Items from a dataset:
::::::::::

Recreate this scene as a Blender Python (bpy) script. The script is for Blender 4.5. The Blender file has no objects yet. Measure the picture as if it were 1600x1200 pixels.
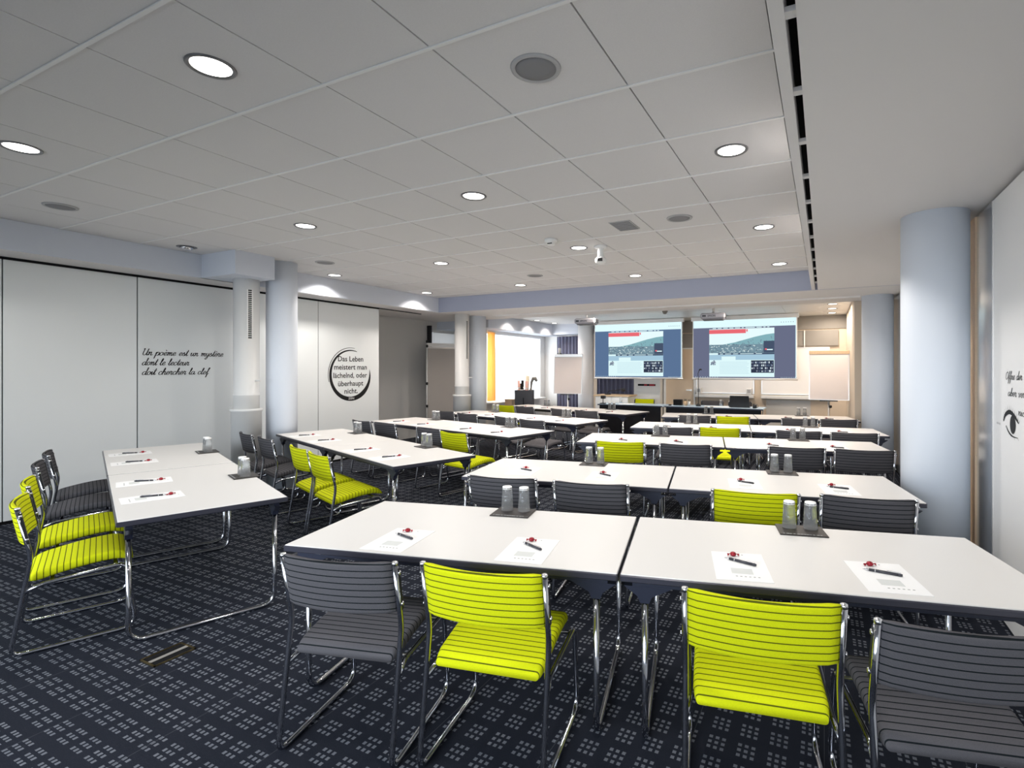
import bpy, math, random
from math import sin, cos, pi, radians, sqrt, atan2
from mathutils import Vector, Matrix
random.seed(7)
SC = bpy.context.scene
COL = SC.collection

# ------------------------------------------------------------------ camera, world, big lights, exposure
cam_d = bpy.data.cameras.new('camera')
cam = bpy.data.objects.new('camera', cam_d); COL.objects.link(cam)
cam.location = (0, 0, 1.55)
cam.rotation_euler = (radians(90), 0, radians(26.05))
cam_d.sensor_fit = 'HORIZONTAL'; cam_d.sensor_width = 36.0
cam_d.lens = 815 / 1600 * 36
cam_d.shift_x = -89 / 1600
cam_d.shift_y = -24 / 1600
cam_d.clip_start = 0.05
SC.camera = cam
SC.view_settings.view_transform = 'Standard'
SC.view_settings.look = 'None'
SC.view_settings.gamma = 1.0
SC.view_settings.use_curve_mapping = False
SC.view_settings.exposure = 0.08

world = bpy.data.worlds.new('world'); SC.world = world
world.use_nodes = True
world.node_tree.nodes['Background'].inputs[0].default_value = (0.75, 0.85, 1.0, 1)
world.node_tree.nodes['Background'].inputs[1].default_value = 0.3


def area(name, loc, rot, sx, sy, power, color, spread=180, shape='RECTANGLE'):
    l = bpy.data.lights.new(name, 'AREA'); l.shape = shape
    l.size = sx; l.size_y = sy; l.energy = power; l.color = color; l.spread = radians(spread)
    o = bpy.data.objects.new(name, l); COL.objects.link(o)
    o.location = loc; o.rotation_euler = rot
    return o


# daylight of the window band behind the camera, and of the windows at the far left
area('window_daylight_near', (-2.9, -2.35, 1.55), (radians(66), 0, 0), 7.0, 1.5, 140, (0.82, 0.91, 1.0), 96)
area('window_daylight_far', (-7.47, 11.75, 1.6), (radians(90), 0, radians(-90)), 2.6, 1.6, 90, (0.93, 0.97, 1.0), 160)

DOWN_POWER = 15.5
DOWN_COL = (1.0, 0.955, 0.90)
FAR_COL = (1.0, 0.86, 0.72)


def lamp_light(loc, power, color, size=0.13, spread=175):
    l = bpy.data.lights.new('lamp_light', 'AREA'); l.shape = 'DISK'; l.size = size
    l.energy = power; l.color = color; l.spread = radians(spread)
    o = bpy.data.objects.new('lamp_light', l); COL.objects.link(o); o.location = loc
    return o


# ------------------------------------------------------------------ materials
def nodes(m):
    return m.node_tree.nodes, m.node_tree.links


def mat(name, col, rough=0.5, metal=0.0, spec=0.5, bump=0.0, bscale=200.0, var=0.0):
    m = bpy.data.materials.new(name); m.use_nodes = True
    n, l = nodes(m); b = n['Principled BSDF']
    b.inputs['Base Color'].default_value = (*col, 1)
    b.inputs['Roughness'].default_value = rough
    b.inputs['Metallic'].default_value = metal
    b.inputs['Specular IOR Level'].default_value = spec
    if bump or var:
        tc = n.new('ShaderNodeTexCoord'); nz = n.new('ShaderNodeTexNoise')
        nz.inputs['Scale'].default_value = bscale; nz.inputs['Detail'].default_value = 3
        l.new(tc.outputs['Object'], nz.inputs['Vector'])
        if bump:
            bp = n.new('ShaderNodeBump'); bp.inputs['Strength'].default_value = bump
            bp.inputs['Distance'].default_value = 0.002
            l.new(nz.outputs['Fac'], bp.inputs['Height']); l.new(bp.outputs['Normal'], b.inputs['Normal'])
        if var:
            mx = n.new('ShaderNodeMix'); mx.data_type = 'RGBA'
            mx.inputs[6].default_value = (*[c * (1 - var) for c in col], 1)
            mx.inputs[7].default_value = (*[min(1, c * (1 + var)) for c in col], 1)
            l.new(nz.outputs['Fac'], mx.inputs[0]); l.new(mx.outputs[2], b.inputs['Base Color'])
    return m


def emis(name, col, st=1.0):
    m = bpy.data.materials.new(name); m.use_nodes = True
    n, l = nodes(m); n.remove(n['Principled BSDF'])
    e = n.new('ShaderNodeEmission'); e.inputs[0].default_value = (*col, 1); e.inputs[1].default_value = st
    l.new(e.outputs[0], n['Material Output'].inputs[0])
    return m


def math_node(n, l, op, a, b=None):
    x = n.new('ShaderNodeMath'); x.operation = op
    for i, v in enumerate((a, b)):
        if v is None: continue
        if isinstance(v, (int, float)): x.inputs[i].default_value = v
        else: l.new(v, x.inputs[i])
    return x.outputs[0]


def fabric(name, col, dark):
    """woven cover with stitched dark cross stripes: along depth on the seat, along height on the back"""
    m = bpy.data.materials.new(name); m.use_nodes = True
    n, l = nodes(m); b = n['Principled BSDF']
    tc = n.new('ShaderNodeTexCoord'); sp = n.new('ShaderNodeSeparateXYZ')
    l.new(tc.outputs['Object'], sp.inputs[0])
    isback = math_node(n, l, 'GREATER_THAN', sp.outputs[2], 0.53)
    mx = n.new('ShaderNodeMix'); mx.data_type = 'FLOAT'
    l.new(isback, mx.inputs[0]); l.new(sp.outputs[1], mx.inputs[2]); l.new(sp.outputs[2], mx.inputs[3])
    md = math_node(n, l, 'FRACT', math_node(n, l, 'DIVIDE', math_node(n, l, 'ADD', mx.outputs[0], 10.007), 0.0268))
    line = math_node(n, l, 'LESS_THAN', md, 0.16)
    nz = n.new('ShaderNodeTexNoise'); nz.inputs['Scale'].default_value = 420; nz.inputs['Detail'].default_value = 2
    l.new(tc.outputs['Object'], nz.inputs['Vector'])
    wv = n.new('ShaderNodeTexWave'); wv.inputs['Scale'].default_value = 90; wv.inputs['Distortion'].default_value = 2
    wv.bands_direction = 'DIAGONAL'
    l.new(tc.outputs['Object'], wv.inputs['Vector'])
    c1 = n.new('ShaderNodeMix'); c1.data_type = 'RGBA'
    c1.inputs[6].default_value = (*[c * 0.78 for c in col], 1); c1.inputs[7].default_value = (*[min(1, c * 1.15) for c in col], 1)
    l.new(nz.outputs['Fac'], c1.inputs[0])
    c2 = n.new('ShaderNodeMix'); c2.data_type = 'RGBA'
    l.new(line, c2.inputs[0]); l.new(c1.outputs[2], c2.inputs[6]); c2.inputs[7].default_value = (*dark, 1)
    l.new(c2.outputs[2], b.inputs['Base Color'])
    b.inputs['Roughness'].default_value = 0.9; b.inputs['Specular IOR Level'].default_value = 0.15
    hs = math_node(n, l, 'SUBTRACT', math_node(n, l, 'MULTIPLY', wv.outputs['Fac'], 0.35), line)
    bp = n.new('ShaderNodeBump'); bp.inputs['Strength'].default_value = 0.5; bp.inputs['Distance'].default_value = 0.002
    l.new(hs, bp.inputs['Height']); l.new(bp.outputs['Normal'], b.inputs['Normal'])
    return m


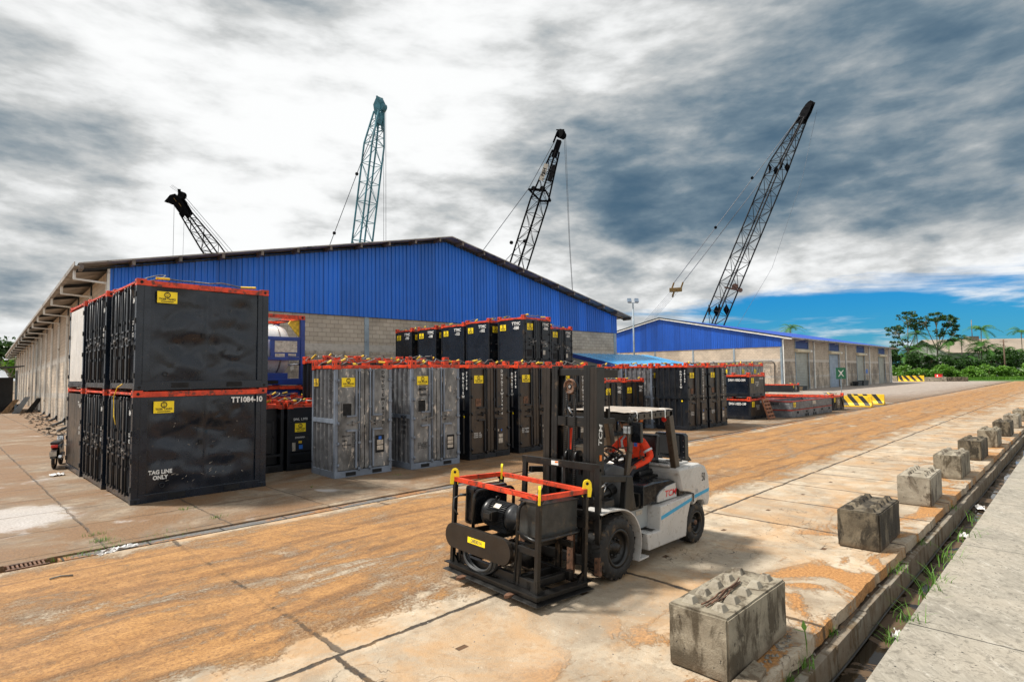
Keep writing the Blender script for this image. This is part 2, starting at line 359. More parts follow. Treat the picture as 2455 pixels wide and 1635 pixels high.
# ------------------------------------------------------------------ ground materials
def yard_material():
    m, nt, b = new_mat('stained concrete slabs'); p = geo_pos(nt); x, y, z = xyz(nt, p)
    big = noi(nt, p, .35, 5, .6); med = noi(nt, p, 1.6, 7, .62, .4); fine = noi(nt, p, 26, 6, .7); grit = noi(nt, p, 70, 3, .7)
    wob = (noi(nt, p, 1.7, 4, .6) - .5)*.12 + (noi(nt, p, 9, 4, .65) - .5)*.075
    xs, ys = x + wob, y + wob
    front = y.lt(5.53); mid = (y.gt(5.53))*(y.lt(11.6)); back = y.gt(11.6)
    # slab tone
    cell = comb(nt, ((x-.95)/2.05).floor(), ((y-1.6)/1.9).floor(), 0.0)
    wn = nt.nodes.new('ShaderNodeTexWhiteNoise'); nt.links.new(cell, wn.inputs[0]); tone = V(nt, wn.outputs['Value'])
    pale = mixc(nt, med.ss(.3, .7), (.295,.235,.165), (.52,.435,.325))
    pale = mixc(nt, tone.ss(0, 1, 0, .5), pale, (.25,.20,.145))
    # small aggregate speckle and dark spots
    pale = mixc(nt, grit.ss(.60, .74, 0, .55), pale, (.20,.165,.125))
    blot = noi(nt, p, 9, 6, .7, .6, 51); pale = mixc(nt, blot.ss(.48, .68, 0, .55), pale, (.205,.15,.098)); pale = mixc(nt, noi(nt, p, 30, 4, .7, 0, 53).ss(.60, .70, 0, .75), pale, (.11,.085,.06)); pale = mixc(nt, noi(nt, p, 17, 5, .7, 0, 57).ss(.60, .72, 0, .5), pale, (.60,.54,.45))
    # sand: a driven band between the kerb row and the drain, streaked along the road
    st = comb(nt, x*.20, y*1.35, 0.0)
    streak = noi(nt, st, 1.6, 8, .65, .25); streak2 = noi(nt, comb(nt, x*.8, y*4.0, 0.0), 1.4, 7, .7, .5, 4.4)
    edge = (big-.5)*2.0 + (med-.5)*1.1
    band = ((y + edge).ss(5.3, 6.7))*((y + edge*.35).ss(10.7, 12.0, 1, 0))
    farband = x.ss(16, 60)*((y + edge).ss(2.6, 5.5))*(y.ss(12, 30, 1, 0))
    bandm = band.mx(farband*.8)
    trk = noi(nt, comb(nt, x*.085, y*2.4, 0.0), 1.0, 7, .65, .35, 17.0)
    bare = noi(nt, comb(nt, x*.5, y*1.0, 0.0), 1.1, 8, .70, .8, 13.0)
    sand = (bandm*1.05 + (streak-.5)*1.2 + (trk-.5)*.6 + (bare-.5)*2.9 + (blot-.5)*.8 + (fine-.5)*1.3 + (grit-.5)*.7 - .40).ss(.0, .62)*(bandm.ss(.02, .3))
    # tongues of washed sand round the kerb blocks
    pool = noi(nt, comb(nt, x*.55, y*.9, 0.0), .95, 5, .6, 1.3, 8.1)
    tong = (pool + (fine-.5)*.22).ss(.515, .575)*(y.ss(4.5, 2.6, 0, 1) if False else (y + edge*.6).ss(3.1, 4.3, 1, 0))*x.ss(3.2, 4.4)
    ring = ((pool-.56).abs()).ss(.0, .05, 1, 0)*(y.ss(3.4, 4.6, 1, 0))
    sandc = mixc(nt, (streak2*.22+trk*.22+blot*.32+bare*.24).ss(.36, .63), (.22,.096,.026), (.45,.235,.075))
    sandc = mixc(nt, fine.ss(.42, .70, 0, .8), sandc, (.10,.042,.014))
    sandc = mixc(nt, grit.ss(.56, .72, 0, .6), sandc, (.58,.36,.17))
    sandc = mixc(nt, trk.ss(.58, .68, 0, .55), sandc, (.10,.045,.018))
    tk = None
    for ty in (6.35, 7.15, 8.55, 9.35, 9.9):
        q = ((y + (big-.5)*.9 + (noi(nt, p, .12, 2, .5, 0, ty) - .5)*1.2 - ty).abs()).ss(.07, .20, 1, 0); tk = q if tk is None else tk.mx(q)
    tk = tk*(noi(nt, comb(nt, x*.35, y*2.2, 0.0), 1.5, 6, .65, .4, 91).ss(.42, .58))
    sandc = mixc(nt, tk*.62, sandc, mixc(nt, fine.ss(.4,.65), (.17,.078,.026), (.07,.032,.012)))
    thin = (noi(nt, p, .8, 7, .65, .8, 2.9) + (fine-.5)*.25).ss(.40, .70, 0, .65)      # faint film of sand on the pale slabs
    col = mixc(nt, thin*(front + mid*1.5).mn(1.3), pale, (.43,.24,.095))
    col = mixc(nt, sand, col, sandc)
    col = mixc(nt, tong.mx(ring*.35), col, mixc(nt, fine.ss(.35, .7), (.26,.12,.035), (.50,.25,.085)))
    # back yard: brown damp soil over slabs
    soil = (noi(nt, p, .42, 8, .66, .6, 6.6) + (fine-.5)*.18 + (streak-.5)*.25)
    sm = (soil + (blot-.5)*.35).ss(.47, .56)*back*x.ss(30, 60, 1, .35)
    bcol = mixc(nt, soil.ss(.3, .55), mixc(nt, med.ss(.3,.7), (.13,.10,.07), (.36,.295,.215)), (.17,.10,.05))
    bcol = mixc(nt, blot.ss(.48, .68, 0, .6), bcol, (.095,.068,.045)); bcol = mixc(nt, noi(nt, p, 17, 5, .7, 0, 57).ss(.58, .70, 0, .5), bcol, (.40,.34,.27)); bcol = mixc(nt, grit.ss(.58, .72, 0, .5), bcol, (.12,.09,.065))
    bcol = mixc(nt, (noi(nt, p, .55, 7, .6, .5, 15.2)).ss(.60, .68)*.8, bcol, (.40,.37,.35))
    col = mixc(nt, back, col, bcol)
    col = mixc(nt, sm*.8, col, mixc(nt, fine.ss(.3, .7), (.085,.040,.016), (.26,.14,.055)))
    px_, py_ = (x-.95)/1.5, (y-15.6)/1.5
    wp = ((px_*px_ + py_*py_) + (noi(nt, p, 1.4, 7, .65, .5, 71)-.5)*2.6).ss(.55, 1.1, 1, 0)
    col = mixc(nt, wp*.8, col, mixc(nt, fine.ss(.35,.65), (.30,.27,.25), (.52,.49,.47)))
    # far apron by the second shed: grey smooth concrete
    col = mixc(nt, x.ss(55, 85)*y.ss(9, 17)*(.75), col, mixc(nt, streak.ss(.3,.7), (.30,.26,.23), (.42,.36,.31)))
    # joints
    jf = gline(xs, 4.1, 2.99, .042)*x.lt(10.6) + gline(xs, 2.05, 11.25, .036)*x.gt(10.6)
    jm = gline(xs, 4.1, 3.1, .04)*sand.ss(.5, .95, 1, .2)*.8
    jb = ((gline(xs, 2.03, 2.2, .03)).mx(gline(ys, 1.86, 12.1, .026)))*big.ss(.3, .62, 1, .55)
    jl = ((ys - 5.53).abs()).ss(.018, .04, 1, 0)
    j = (jf*front).mx(jm*mid).mx(jb*back).mx(jl).mn(1)
    crk = noi(nt, p, 2.3, 3, .5, .9, 21); crack = ((crk-.5).abs()).ss(.0, .007, 1, 0)*(noi(nt, p, .45, 2, .5, 0, 31).ss(.52, .58))*front
    j = j.mx(crack*.8)
    jc = mixc(nt, med.ss(.45, .65), (.035,.026,.018), (.13,.075,.03))
    col = mixc(nt, j, col, jc)
    # rectangular lifting pockets cast into the slabs, two per slab
    px = ((x - 2.99)/2.05); fx = (px - (px+.5).floor()).abs()*2.05
    ly = ((y - 3.1)/1.65); fy = (ly - (ly+.5).floor()).abs()*1.65
    pk = (((x - 2.99 - 1.02)/2.05 - ((x-2.99-1.02)/2.05 + .5).floor()).abs()*2.05).ss(.055, .075, 1, 0)*(fy.ss(.028, .04, 1, 0))*front
    col = mixc(nt, pk, col, (.10,.05,.02))
    # oil spots
    oil = noi(nt, p, 5.5, 4, .6, 0, 41).ss(.70, .76)*noi(nt, p, .6, 2, .5, 0, 44).ss(.52, .62)*front
    col = mixc(nt, oil*.7, col, (.07,.05,.035))
    nt.links.new(col, b.inputs['Base Color'])
    r = (med.ss(.2, .8, .62, .9) - sm*.12); nt.links.new(r.k, b.inputs['Roughness'])
    h = fine*.35 + grit*.25 + med*.5 - j*1.4 - pk*1.2 + sand*.5 + streak2*sand*.9 + tong*.6
    set_bump(nt, b, h, .7, .035)
    return m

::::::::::

**WHAT IS BEING ASKED**
List each line holding the string "script".

**RESULT OF THIS EXERCISE**
Recreate this scene as a Blender Python (bpy) script. The script is for Blender 4.5. The Blender file has no objects yet. Measure the picture as if it were 1600x1200 pixels.
Keep writing the Blender script for this image. This is part 2, starting at line 359. More parts follow. Treat the picture as 2455 pixels wide and 1635 pixels high.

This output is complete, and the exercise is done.